[Scene modeling code data]

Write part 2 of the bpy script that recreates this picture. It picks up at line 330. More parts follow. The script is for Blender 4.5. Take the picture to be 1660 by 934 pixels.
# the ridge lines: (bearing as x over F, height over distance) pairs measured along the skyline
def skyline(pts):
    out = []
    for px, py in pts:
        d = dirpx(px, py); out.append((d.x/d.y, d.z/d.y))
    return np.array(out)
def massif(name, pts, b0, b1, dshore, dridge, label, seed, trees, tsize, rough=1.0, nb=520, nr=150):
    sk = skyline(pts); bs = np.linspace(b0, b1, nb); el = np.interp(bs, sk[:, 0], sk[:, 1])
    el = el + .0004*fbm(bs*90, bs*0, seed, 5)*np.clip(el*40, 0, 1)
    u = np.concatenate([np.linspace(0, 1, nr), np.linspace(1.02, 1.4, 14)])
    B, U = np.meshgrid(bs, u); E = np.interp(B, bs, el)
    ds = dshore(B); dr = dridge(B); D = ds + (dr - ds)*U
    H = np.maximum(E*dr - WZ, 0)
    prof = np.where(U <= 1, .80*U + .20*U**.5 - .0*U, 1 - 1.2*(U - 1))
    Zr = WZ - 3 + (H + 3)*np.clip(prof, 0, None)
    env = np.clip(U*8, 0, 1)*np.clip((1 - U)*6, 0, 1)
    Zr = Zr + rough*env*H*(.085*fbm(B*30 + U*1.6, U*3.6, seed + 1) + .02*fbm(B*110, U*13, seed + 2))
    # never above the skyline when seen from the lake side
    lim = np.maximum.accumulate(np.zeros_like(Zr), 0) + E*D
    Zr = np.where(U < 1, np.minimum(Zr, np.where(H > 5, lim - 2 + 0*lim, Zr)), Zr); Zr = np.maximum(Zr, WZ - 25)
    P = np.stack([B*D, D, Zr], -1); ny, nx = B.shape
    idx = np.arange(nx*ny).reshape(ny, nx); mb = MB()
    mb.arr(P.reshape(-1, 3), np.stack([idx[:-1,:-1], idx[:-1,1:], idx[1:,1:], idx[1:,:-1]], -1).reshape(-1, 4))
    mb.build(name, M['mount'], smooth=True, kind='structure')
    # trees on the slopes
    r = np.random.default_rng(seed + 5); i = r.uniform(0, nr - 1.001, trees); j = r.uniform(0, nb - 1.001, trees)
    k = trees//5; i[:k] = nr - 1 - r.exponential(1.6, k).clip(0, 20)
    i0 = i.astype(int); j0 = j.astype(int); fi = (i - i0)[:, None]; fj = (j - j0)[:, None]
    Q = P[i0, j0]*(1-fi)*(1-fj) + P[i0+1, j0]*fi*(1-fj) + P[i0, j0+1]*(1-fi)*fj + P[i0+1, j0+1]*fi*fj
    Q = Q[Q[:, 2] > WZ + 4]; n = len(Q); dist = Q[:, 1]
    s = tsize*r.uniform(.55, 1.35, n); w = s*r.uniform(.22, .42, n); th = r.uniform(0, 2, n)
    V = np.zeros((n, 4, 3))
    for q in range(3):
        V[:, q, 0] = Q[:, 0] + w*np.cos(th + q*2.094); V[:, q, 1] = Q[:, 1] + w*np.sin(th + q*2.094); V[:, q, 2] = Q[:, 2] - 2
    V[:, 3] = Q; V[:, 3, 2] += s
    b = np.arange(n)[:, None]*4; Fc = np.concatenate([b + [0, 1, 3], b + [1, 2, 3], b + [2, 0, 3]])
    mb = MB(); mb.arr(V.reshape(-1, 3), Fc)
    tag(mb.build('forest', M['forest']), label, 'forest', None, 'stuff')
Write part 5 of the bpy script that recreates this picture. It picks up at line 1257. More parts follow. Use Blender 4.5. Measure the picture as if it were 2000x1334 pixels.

▸ EXERCISE DESCRIPTION
Quote the material exactly, leaving nothing out.

▸ COMPLETE RESPONSE
Write part 2 of the bpy script that recreates this picture. It picks up at line 330. More parts follow. The script is for Blender 4.5. Take the picture to be 1660 by 934 pixels.
# the ridge lines: (bearing as x over F, height over distance) pairs measured along the skyline
def skyline(pts):
    out = []
    for px, py in pts:
        d = dirpx(px, py); out.append((d.x/d.y, d.z/d.y))
    return np.array(out)
def massif(name, pts, b0, b1, dshore, dridge, label, seed, trees, tsize, rough=1.0, nb=520, nr=150):
    sk = skyline(pts); bs = np.linspace(b0, b1, nb); el = np.interp(bs, sk[:, 0], sk[:, 1])
    el = el + .0004*fbm(bs*90, bs*0, seed, 5)*np.clip(el*40, 0, 1)
    u = np.concatenate([np.linspace(0, 1, nr), np.linspace(1.02, 1.4, 14)])
    B, U = np.meshgrid(bs, u); E = np.interp(B, bs, el)
    ds = dshore(B); dr = dridge(B); D = ds + (dr - ds)*U
    H = np.maximum(E*dr - WZ, 0)
    prof = np.where(U <= 1, .80*U + .20*U**.5 - .0*U, 1 - 1.2*(U - 1))
    Zr = WZ - 3 + (H + 3)*np.clip(prof, 0, None)
    env = np.clip(U*8, 0, 1)*np.clip((1 - U)*6, 0, 1)
    Zr = Zr + rough*env*H*(.085*fbm(B*30 + U*1.6, U*3.6, seed + 1) + .02*fbm(B*110, U*13, seed + 2))
    # never above the skyline when seen from the lake side
    lim = np.maximum.accumulate(np.zeros_like(Zr), 0) + E*D
    Zr = np.where(U < 1, np.minimum(Zr, np.where(H > 5, lim - 2 + 0*lim, Zr)), Zr); Zr = np.maximum(Zr, WZ - 25)
    P = np.stack([B*D, D, Zr], -1); ny, nx = B.shape
    idx = np.arange(nx*ny).reshape(ny, nx); mb = MB()
    mb.arr(P.reshape(-1, 3), np.stack([idx[:-1,:-1], idx[:-1,1:], idx[1:,1:], idx[1:,:-1]], -1).reshape(-1, 4))
    mb.build(name, M['mount'], smooth=True, kind='structure')
    # trees on the slopes
    r = np.random.default_rng(seed + 5); i = r.uniform(0, nr - 1.001, trees); j = r.uniform(0, nb - 1.001, trees)
    k = trees//5; i[:k] = nr - 1 - r.exponential(1.6, k).clip(0, 20)
    i0 = i.astype(int); j0 = j.astype(int); fi = (i - i0)[:, None]; fj = (j - j0)[:, None]
    Q = P[i0, j0]*(1-fi)*(1-fj) + P[i0+1, j0]*fi*(1-fj) + P[i0, j0+1]*(1-fi)*fj + P[i0+1, j0+1]*fi*fj
    Q = Q[Q[:, 2] > WZ + 4]; n = len(Q); dist = Q[:, 1]
    s = tsize*r.uniform(.55, 1.35, n); w = s*r.uniform(.22, .42, n); th = r.uniform(0, 2, n)
    V = np.zeros((n, 4, 3))
    for q in range(3):
        V[:, q, 0] = Q[:, 0] + w*np.cos(th + q*2.094); V[:, q, 1] = Q[:, 1] + w*np.sin(th + q*2.094); V[:, q, 2] = Q[:, 2] - 2
    V[:, 3] = Q; V[:, 3, 2] += s
    b = np.arange(n)[:, None]*4; Fc = np.concatenate([b + [0, 1, 3], b + [1, 2, 3], b + [2, 0, 3]])
    mb = MB(); mb.arr(V.reshape(-1, 3), Fc)
    tag(mb.build('forest', M['forest']), label, 'forest', None, 'stuff')
Write part 5 of the bpy script that recreates this picture. It picks up at line 1257. More parts follow. Use Blender 4.5. Measure the picture as if it were 2000x1334 pixels.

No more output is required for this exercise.